How many SMS messages fit on a floppy?
March 3, 2008 11:19 AM   Subscribe

Mathfilter: How many text messages (SMS) will fit on a floppy disk, or a CD-ROM? Once that number is derived, how much will it cost to send or receive that many messages if a consumer pays per message (American carriers or Intl carriers would be great)?

Probably best to assume assume that each message uses the maximum amount of characters permitted (although if you know the minimums allowed, then let's do the math on that as well.) Please show your work.
posted by kenneth to Technology (6 answers total)
 
wtf? Do the math yourself!
Here, I will dave you 30 seconds of googling.

SMS are 160 characters (bytes) max per message (min=0 bytes)
1.44Mb Floppy disks have 1,474,560 bytes
CDROMs have between 681,984,000 bytes (74m) and 737,280,000 bytes (80m)

so, a lot of messages will fit on a floppy. A hell of a lot of messages will fit on a CD. Both will cost a ridiculous amount to send via SMS when charged per message, no matter what the per message cost is...

(Flagged as homework)
posted by nielm at 11:39 AM on March 3, 2008


A CD has 333,000 sectors of 2352 bytes each. I'm not sure, but I'm guessing that an individual file must take up at least one sector, even though a text message (at 140 chars?) would be less. So, 333,000 SMS messages.

At $0.10 each, that'd be $33,000 to send.

If you put all the messages into a zip file, you could get a lot more on--you wouldn't need to worry about the sector-size floor, and you'd get compression. Assuming 140 bytes for each message, plus another 20 bytes (?) overhead, and 2:1 compression, that'd be 1.5 GB worth of messages at 160 bytes each, or 9,375,000 messages. At $0.10 each, that's $937,500. You might want to sign up for an all-you-can-text plan.
posted by adamrice at 11:41 AM on March 3, 2008


Assuming Latin encoding, I'll make the following estimate:

160 bytes of message + 40 bytes of header (estimate; can't find a real number) = 200 bytes per message.

A megabyte is 220 bytes.

So, 220 / 200 = 5242.8.

You can now multiply this by the capacity of a floppy disk: 1.44 * 5242.8 = 7549.7

A CD: 750 * 5242.8 = 3932160.0.

Also, this is like fourth-grade math...
posted by Netzapper at 11:44 AM on March 3, 2008


It sounds like any definitive answer is going to be based upon a bunch of assumptions regarding how the messages are going to be stored on the floppy/CD/whatever.
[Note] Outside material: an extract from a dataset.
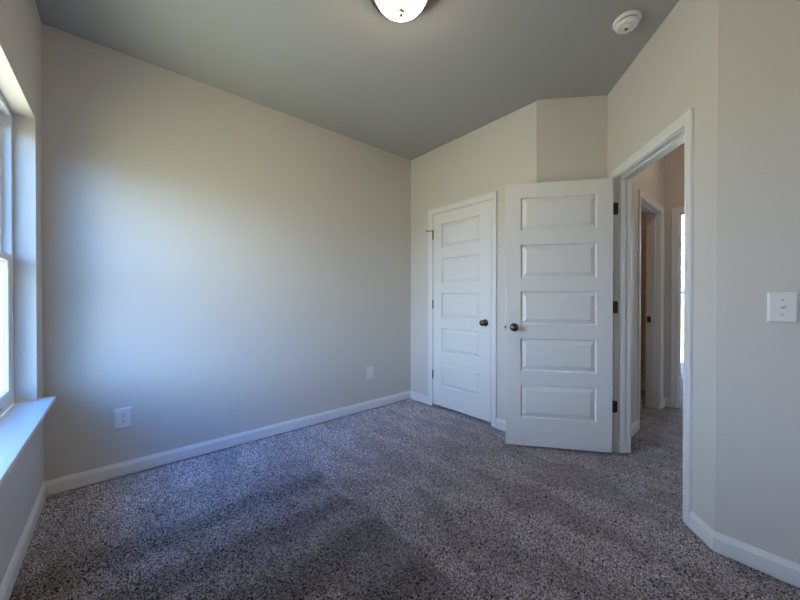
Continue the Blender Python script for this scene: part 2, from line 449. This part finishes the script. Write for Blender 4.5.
# open bedroom door: x from the hinge along the slab, y towards the side that faces the camera
hg = Vector((2.7635, 0.80826)); dr = Vector((-0.6155, 0.78814)); dn = Vector((-dr.y, dr.x))
if dn.dot(-hg) < 0: dn = -dn
bd = empty('door_1', (hg.x, hg.y, 0), ((dr.x, dr.y, 0), (dn.x, dn.y, 0), (0, 0, 1)))
props(bd, 'white five-panel bedroom door standing open beside the doorway', 'door', None, 'structure')
DW = 0.752
bevel(mesh_obj('door_slab', panel_slab(DW, 0.014, 2.044, TH, 0.106), M_door, bd), 0.0012, 2)
knobs(bd, DW - 0.058, 0.930, TH)
bm = bmesh.new(); box(bm, (DW - 0.0005, -0.030, 0.900), (DW + 0.001, -0.005, 0.960)); box(bm, (DW, -0.025, 0.923), (DW + 0.010, -0.010, 0.937))
mesh_obj('latch_plate', bm, M_bronze, bd)
inv = bd.matrix_world.inverted()
def onj(s, t, z): return inv @ Vector(F_ent(s, t, z))
for z in HZ:
    bm = bmesh.new()
    # leaf let into the jamb, rounded at its far corners, then the knuckle at the pin
    pts = [(0.0, z - 0.045)] + [(-0.018 - 0.010 * sin(a), z - 0.035 - 0.010 * cos(a)) for a in [i * pi / 10 for i in range(6)]] + [(-0.018 - 0.010 * cos(a), z + 0.035 + 0.010 * sin(a)) for a in [i * pi / 10 for i in range(6)]] + [(0.0, z + 0.045)]
    loft(bm, [[tuple(onj(EJ0 - 0.001, t, q)) for t, q in pts], [tuple(onj(EJ0 + 0.002, t, q)) for t, q in pts]])
    tube(bm, onj(EJ0 + 0.004, 0.008, z - 0.045), onj(EJ0 + 0.004, 0.008, z + 0.045), 0.0065)
    h = mesh_obj('hinge', bm, M_hinge, bd); h['label'] = 'dark bronze hinge'

# closed closet door, x from the hinge side along -y, y towards the room
cd = empty('door_2', (XC, CD1 - 0.003, 0), ((0, -1, 0), (-1, 0, 0), (0, 0, 1)))
props(cd, 'closed white five-panel closet door with dark knob', 'door', None, 'structure')
CW = CD1 - CD0 - 0.006
bevel(mesh_obj('door_slab', panel_slab(CW, 0.026, 2.046, TH, 0.118), M_door, cd), 0.0012, 2)
knobs(cd, CW - 0.058, 0.930, TH)
for k, z in enumerate(HZ):
    bm = bmesh.new(); tube(bm, (-0.002, 0.007, z - 0.045), (-0.002, 0.007, z + 0.045), 0.0065)
    box(bm, (-0.004, -0.03, z - 0.044), (-0.001, 0.003, z + 0.044))
    mesh_obj('hinge', bm, M_hinge, cd)['label'] = 'dark bronze hinge'
bm = bmesh.new()
z = HZ[0] + 0.048
tube(bm, (-0.002, 0.007, z - 0.004), (-0.002, 0.007, z + 0.004), 0.009)
tube(bm, (-0.002, 0.007, z), (-0.048, 0.046, z), 0.0038); tube(bm, (-0.002, 0.007, z), (0.026, 0.022, z), 0.0038)
tube(bm, (-0.046, 0.044, z), (-0.056, 0.052, z), 0.008)
mesh_obj('hinge_pin_stop', bm, M_hinge, cd)['label'] = 'dark hinge pin door stop'

# ------------------------------------------------------------------ wall plates
def plate(bm, w, h, d=0.0075, c=0.007):
    def r(k, y): return [(-w / 2 + k, y, -h / 2 + k), (w / 2 - k, y, -h / 2 + k), (w / 2 - k, y, h / 2 - k), (-w / 2 + k, y, h / 2 - k)]
    loft(bm, [r(0, 0), r(0, d * 0.35), r(c * 0.4, d * 0.8), r(c, d)])

def rnd(bm, cx, cz, w, h, y0, y1, n=24, flat=None):
    pts = []
    for i in range(n):
        a = 2 * pi * i / n; x, z = w / 2 * cos(a), h / 2 * sin(a)
        if flat: z = max(-flat, min(flat, z))
        pts.append((cx + x, cz + z))
    loft(bm, [[(x, y0, z) for x, z in pts], [(x, y1, z) for x, z in pts]])

# duplex outlet and blank plate on the long wall: local x along the wall, y into the room
def on_wall(name, f, s, z, label, cat):
    a = Vector(f(s, 0, z)); d = (Vector(f(s + 1, 0, z)) - a); n = Vector(f(s, 1, z)) - a
    e = empty(name, a, (n.cross(Vector((0, 0, 1))) * -1 if False else Vector((0, 0, 1)).cross(n) * -1, n, (0, 0, 1)))
    return props(e, label, cat)
ol = on_wall('electrical_outlet', F_lon, 0.017, 0.372, 'white duplex electrical outlet low on the long wall, the one nearest the window', 'outlet')
bm = bmesh.new(); plate(bm, 0.086, 0.132); mesh_obj('cover_plate', bm, M_plate, ol)
for s in (1, -1):
    bm = bmesh.new(); rnd(bm, 0, s * 0.0195, 0.034, 0.034, 0.005, 0.0095, 28, 0.0142)
    rc = mesh_obj('receptacle', bm, M_plate, ol)
    bm = bmesh.new(); c = s * 0.0195
    box(bm, (-0.0078, 0.009, c - 0.001), (-0.0055, 0.0100, c + 0.008)); box(bm, (0.0055, 0.009, c), (0.0078, 0.0100, c + 0.0075))
    rnd(bm, 0, c - 0.0075, 0.006, 0.006, 0.009, 0.0100, 12)
    mesh_obj('slot', bm, M_slot, rc)
bm = bmesh.new(); rnd(bm, 0, 0, 0.006, 0.006, 0.006, 0.0088, 14); mesh_obj('screw', bm, M_plate, ol)

cp = on_wall('cable_plate', F_lon, 1.988, 0.378, 'small plain white wall plate low on the long wall, near the closet corner', 'wall plate')
bm = bmesh.new(); plate(bm, 0.086, 0.130); mesh_obj('cover_plate', bm, M_plate, cp)
bm = bmesh.new(); box(bm, (-0.0175, 0.004, -0.034), (0.0175, 0.0092, 0.034)); bevel(mesh_obj('insert', bm, M_plate, cp), 0.001)
bm = bmesh.new()
bm.free()
for s in (1, -1):
    bm = bmesh.new(); rnd(bm, 0, s * 0.048, 0.006, 0.006, 0.006, 0.0088, 14); mesh_obj('screw', bm, M_plate, cp)

sw = on_wall('light_switch', F_swi, -0.004, 1.119, 'white toggle light switch on the wall beside the bedroom doorway', 'switch')
bm = bmesh.new(); plate(bm, 0.084, 0.124); mesh_obj('cover_plate', bm, M_plate, sw)
bm = bmesh.new(); box(bm, (-0.0065, 0.004, -0.013), (0.0065, 0.0090, 0.013)); mesh_obj('toggle_surround', bm, M_plate, sw)
bm = bmesh.new()
loft(bm, [[(-0.0045, 0.006, -0.006), (0.0045, 0.006, -0.006), (0.0045, 0.006, 0.006), (-0.0045, 0.006, 0.006)],
          [(-0.0038, 0.024, 0.006), (0.0038, 0.024, 0.006), (0.0038, 0.022, 0.012), (-0.0038, 0.022, 0.012)]])
bevel(mesh_obj('toggle', bm, M_plate, sw), 0.0012)
for s in (1, -1):
    bm = bmesh.new(); rnd(bm, 0, s * 0.030, 0.007, 0.007, 0.006, 0.0088, 14); mesh_obj('screw', bm, M_nickel, sw)

# ------------------------------------------------------------------ ceiling light
lt = props(empty('ceiling_light', (1.085, 1.258, H)), 'round flush ceiling light with glowing frosted bowl and metal pan', 'ceiling light')
bm = bmesh.new()
lathe(bm, [(0.0005, 0.0), (0.135, 0.0), (0.142, -0.006), (0.144, -0.022), (0.160, -0.030), (0.164, -0.048), (0.156, -0.058), (0.134, -0.058), (0.132, -0.050), (0.0005, -0.050)], 56)
mesh_obj('pan', bm, M_pan, lt, True)
bm = bmesh.new()
prof = [(0.131, -0.054)]
for i in range(1, 15):
    a = i / 14 * pi / 2
    prof.append((max(0.0005, 0.131 * cos(a)), -0.054 - 0.088 * sin(a)))
lathe(bm, prof, 56)
mesh_obj('glass_bowl', bm, M_lamp, lt, True)
bm = bmesh.new()
lathe(bm, [(0.0005, -0.139), (0.018, -0.140), (0.019, -0.145), (0.011, -0.150), (0.008, -0.155), (0.0115, -0.161), (0.008, -0.168), (0.0005, -0.170)], 24)
mesh_obj('finial', bm, M_nickel, lt, True)

# ------------------------------------------------------------------ smoke detector
sd = props(empty('smoke_detector', (2.206, 0.580, H)), 'round white smoke detector on the ceiling near the doorway wall', 'smoke detector')
bm = bmesh.new(); lathe(bm, [(0.0005, 0), (0.068, 0), (0.070, -0.003), (0.070, -0.012), (0.067, -0.017), (0.0005, -0.017)], 48)
mesh_obj('base', bm, M_plate, sd, True)
bm = bmesh.new(); lathe(bm, [(0.0005, -0.016), (0.053, -0.016), (0.053, -0.026), (0.0005, -0.026)], 48); mesh_obj('vent_gap', bm, M_slot, sd)
bm = bmesh.new(); lathe(bm, [(0.0005, -0.024), (0.057, -0.024), (0.059, -0.027), (0.057, -0.038), (0.049, -0.045), (0.036, -0.047), (0.034, -0.0445), (0.030, -0.0445), (0.028, -0.047), (0.0005, -0.048)], 48)
mesh_obj('cover', bm, M_plate, sd, True)
bm = bmesh.new(); lathe(bm, [(0.0005, -0.046), (0.009, -0.046), (0.009, -0.0495), (0.0005, -0.050)], 20, off=(0.006, 0.006, 0)); mesh_obj('test_button', bm, M_slot, sd)

# ------------------------------------------------------------------ lamps of the other rooms
def point(name, loc, w, c, r=0.08):
    l = bpy.data.lights.new(name, 'POINT'); l.energy = w; l.color = c; l.shadow_soft_size = r
    o = bpy.data.objects.new(name, l); o.location = loc; col.objects.link(o)
point('hall_lamp', (3.6, 0.3, 2.6), 4.0, (1.0, 0.74, 0.52))
point('side_room_lamp', (4.2, 2.2, 2.5), 4, (1.0, 0.55, 0.20))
If each is stored as a a separate ASCII textfile then you need to consider file system (iso9660, fat, ntfs) limitations and storage quirks. If you were to store it in a single huge (delimited) file, then those limitations are not as relevant.

In either case, compression would make a huge difference (since that text should crunch down nicely).

Because these are such small files to begin with, changing these assumptions can greatly vary the results. (This is a roundabout way of asking what level of precision are you looking for, and why?)
posted by QuantumMeruit at 12:40 PM on March 3, 2008


Fun fact: text messages use 7 bit encoding by default, not 8 bit. That same description on Wikipedia implies that messages don't have a header (which doesn't make sense, since it needs routing info of some sort), but some digging reveals this detail about headers used in the server -> server (ie, AT&T forwarding to Sprint) communications. That link says 60 "octets" (bytes).

So each message is 160 * 7 bits + 60 * 8 bits = 1600 bits = 200 bytes.

Since that happens to work out to what Netzapper estimated, the rest of his calculations are correct.
posted by cschneid at 1:52 PM on March 3, 2008


It should be pointed out that the overhead of moving messages through the cellular network is significant, when you look at the bandwidth limits of the control channel that SMS rides, and the necessity of locating each phone in the HLR/VLR before it can be addressed, and all that.

It doesn't come anywhere near justifying $0.10/message. Not even a hundredth of that. But if you're thinking that SMS should be as cheap per meg as other data service, you're suffering a severe misunderstanding of how SMS works.

It'd be akin to saying that, because you can ship a 20-lb package for ten bucks, you should be able to mail 20 lbs of individual postcards for the same price.

If you for some reason need to move lots of data over a cellular connection, don't do it with SMS. Look into different packet data options. Even the circuit-switched data which occupies a voice channel as long as you're "dialed up", is more efficient than SMS because the routing of each piece of data is handled by an ISP's routers, rather than cellular switches. (Setting up a CSD connection involves several transactions on the control channel in addition to the voice channel it takes, so for occasional short messages, SMS is indeed more efficient.)